In a world where you can be anything, be flexible

When a bank, payment service provider or Fintech assesses their technological requirements, it is safe to assume that these will be completely different. We make an educated assumption that what is right for one, isn’t right for the others. When we segment businesses like this, we are essentially taking a step back and viewing the transformation of payments companies from generation to generation. We have watched the landscape evolve from being bank-led to being customer-driven, however, we ultimately forget one critical factor: it can only ever evolve as far as the latest technological advances allow, regardless of vision.

Arguably, the technological restraints of today are far less binding than those of yesteryear, yet many businesses do still run on technology that is well into the age range for a human mid-life crisis.

To deal with evolution, whether to build, buy or transform your systems is a crucial topic. It is fair to say that in the payments space, every decision has a price: always monetary, sometimes business critical, resource-dependant and certainly weighted by the amount of vendor dependence. 

A well-established brick and mortar bank may have the resources, but not the inclination to uproot their entire payments platform to begin the very expensive and arduous task of starting anew, with fresh risks and uncertainties – the CTO might just like to get to their retirement as smoothly as possible and let the next in line clean up after them. Better the devil you know, than the devil you don’t after all. This could absolutely be the correct approach, once all options have been weighed and measured, resources analysed, all areas of the business fully investigated, and all options costed up and explored.

A start-up Fintech may not have the resources to run a fully-fledged, all-singing, all-dancing payments platform, nor the money to buy one. Build might be the only option to maintain their differentiation and competitive edge, regardless of time, effort and hard lessons learnt along the way.

There is no right answer, especially for those who sit in the middle, with all levels of differing requirements and priorities. What is more important, to differentiate or to offer standard products and services well, to establish trust or to disrupt? This is certainly dependant on the values, strategies and vision of each individual business.

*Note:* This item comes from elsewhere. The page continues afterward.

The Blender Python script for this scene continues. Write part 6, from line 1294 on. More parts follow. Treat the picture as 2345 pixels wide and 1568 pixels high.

However, there is something everyone wants. To have the luxury of flexibility and adaptability. Now, used in this context, the immediate reaction is, “ah ha! Here we go again, down with legacy systems and silos, bring forth the cloud and APIs.” However, it isn’t just technology that needs to feature these two characteristics – although it certainly doesn’t hurt. Flexibility transcends technology into all areas of a successful payments business, from strategy and resource management, to business continuity planning and risk.

To truly enjoy flexibility, you need a solid partnership with vendors and third party suppliers that doesn’t just offer the pretense of flexibility, but are both flexible themselves, and to your evolving requirements. Before assuming that this is turning into sales pitch, bear with me, these insights are vendor-independent.

To cover flexibility off with a high-level explanation is no mean feat. Every buzz word ultimately boils down to this one capability and it is ingrained into every part of every business regardless of industry. The technology side has been covered to death, and as software vendors play buzzword bingo for platforms that span 40+ years in age, it is hard to base decisions on anything other than references and whose buzzword library best fits your own. Whether a platform is next gen, or the vendor is clinging to the fact that someone, somewhere highly rated them over a decade ago, technological capability is rarely the only factor in making a huge decision that affects all areas of your business for years to come – nor should it be. There is more to a partnership than the platform, product or service, there is the delivery, the people, the support and let’s not forget the price.

A modern-day vendor should be like a modern-day bank – customer-led. This means they themselves should have the flexibility and adaptability to meet all of your requirements, regardless of business area. You should never feel locked down, locked in and unable to differentiate or react quickly to requirements or indeed risk, whether your own, your customers, industry-driven or mandated. You should certainly never feel like you are at the back of the queue. A modern day vendor should be able to offer you the option to build, buy and/or transform as you see fit and to advise and guide you on these decisions; they should offer flexible payment options scalable to your business; flexible deployment options with extensive remote capabilities; and ultimately this relationship should be a partnership of payments experts working towards a common goal: evolving the payments industry and building better products and services, through the good times and the bad.

Let me leave you with a quote I recently came across that sums it up nicely: “blessed are the flexible, for they shall not be bent out of shape.”